Turner and Vandegrift (Tessa Lighty photo) |
By Quinn Schwartz
University of Kentucky School of Journalism and Telecommunications
University of Kentucky School of Journalism and Telecommunications
The Nov. 4 Midway mayoral election is a choice between Sharon Turner, running on her longtime City Council and community experience, and one-term Council Member Grayson Vandegrift, offering a fresh vision and a step in a different direction at a potentially historic time for Midway.
The competition has been good natured. The candidates share a mutual respect and find themselves agreeing on most issues the new mayor will have to address.
Those include improvements in water lines, sewers, sidewalks and other infrastructure, which they hope to pay for with an increase in tax income from development at the Interstate 64 interchange – the management of which will be a challenge facing the city.
Turner boasts the most experience, having served on the council since January 2005 and as mayor pro tem since 2007, and for the past 14 years as secretary for the Nursing Home Task Force, which led to the senior living residence under construction in Midway.
Turner’s record appeals to Midway residents like Alice Jacobs. “I think experience will be important,” Jacobs said. “I would feel more comfortable with someone who best knows the concerns facing Midway and how to handle them.”
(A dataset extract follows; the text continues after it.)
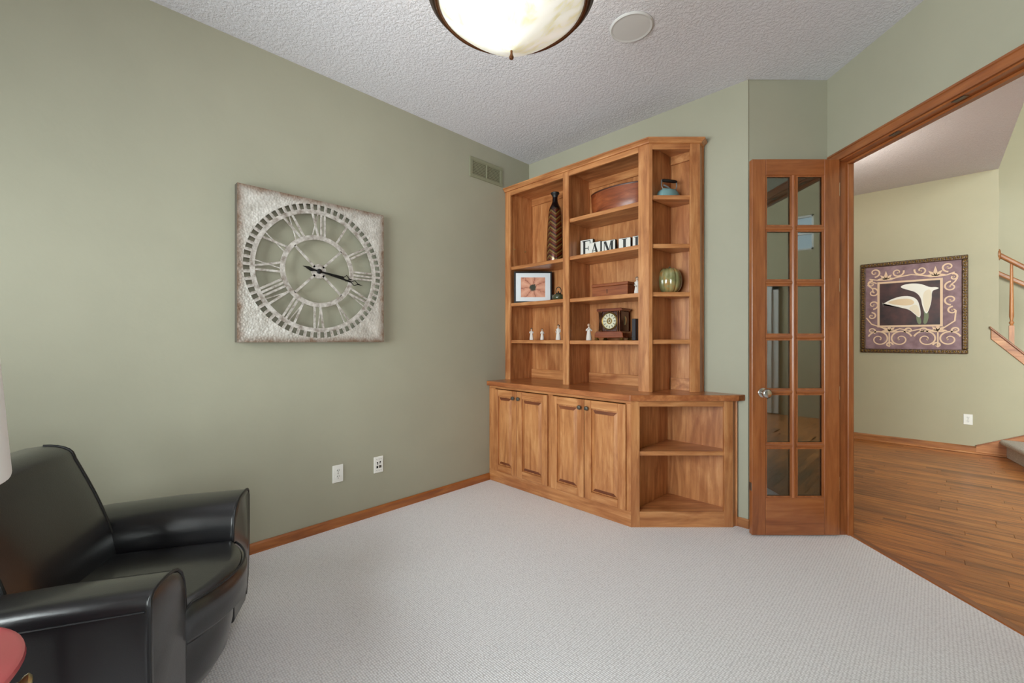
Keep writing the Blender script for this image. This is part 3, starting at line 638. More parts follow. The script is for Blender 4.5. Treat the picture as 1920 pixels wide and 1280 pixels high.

Vandegrift, a restaurateur who was elected to the council in 2012, has less experience than Turner, but expresses a passionate vision for Midway’s future and hopes to give the city a fresh perspective.
He may appeal to residents like Gary Owens, who said, “I don’t necessarily think experience is the most important thing as long as our mayor is able to make decisions that are best for Midway.”
Some of these decisions will deal with Midway Station, a development on the northeast corner of the I-64 interchange that has seen little activity since it was created the 1990s as an industrial park. It was rezoned for residential and commercial development a few years ago, but the recession and other factors thwarted development.
Recently, part of it has been rezoned to industrial on the prospect that a factory will be built there, and an adjoining tract has been recommended for industrial zoning.
Lexington developer Dennis Anderson, who has the Green Gables development on the southeast corner of the interchange, is tasked with redeveloping the rest of Midway Station. Under an agreement with the Woodford County Economic Development Authority, he pays the interest on the city and county bonds issued to create the industrial park in return for the right to redevelop it.
Anderson plans to use tax-increment financing, which would use most of the additional state and local tax revenue from redevelopment to fund $30.7 million in public infrastructure, including parking lots, roads, sidewalks and utilities.
Development
of the property could encourage local residents to seek employment closer to
home by providing more job opportunities.
Many Midway residents commute to work in Lexington, Frankfort,
Georgetown or Versailles. If Midway
Station is developed, more locals be able to stay in town for work, and the
population of the city could spike with the attraction of new job
opportunities.
Not everyone in Midway welcomes the idea of such a boom. One issue with the development could be difficulty in maintaining Midway’s quaint and historic atmosphere.
“I’m not opposed to change, but if
we take this development to the extreme we would destroy what we have worked so
hard to preserve,” said Owens.
Turner and Vandegrift said at the Oct. 2 candidates’ forum that they would run an inclusive administration.
Asked what they hoped to be able to say after one term that would earn them a second, Vandegrift said he would want citizens to say “I felt like I had a voice, I felt like I had a seat at the table.”
Turner said she would want citizens to see that she had brought efficiencies, the right policies and procedures, and better services. She added, “It’s important to feel you’ve had a say.”
Both candidates are against the proposed Versailles-Midway-Woodford County government merger.
Turner says she does not want Midway to lose its identity. “Versailles and Woodford County could merge if they wanted to and leave us out of it,” she said. “They can’t force us into it, but we obviously have to be able to self-sustain if that happen. I think we’ve done that a lot, anyway.”
Vandegrift said at the forum that with countywide merger, “We would lose our voice as a city. We’re a small city but we have a big name. We would probably go from having eight representatives to having two, maybe three at best.”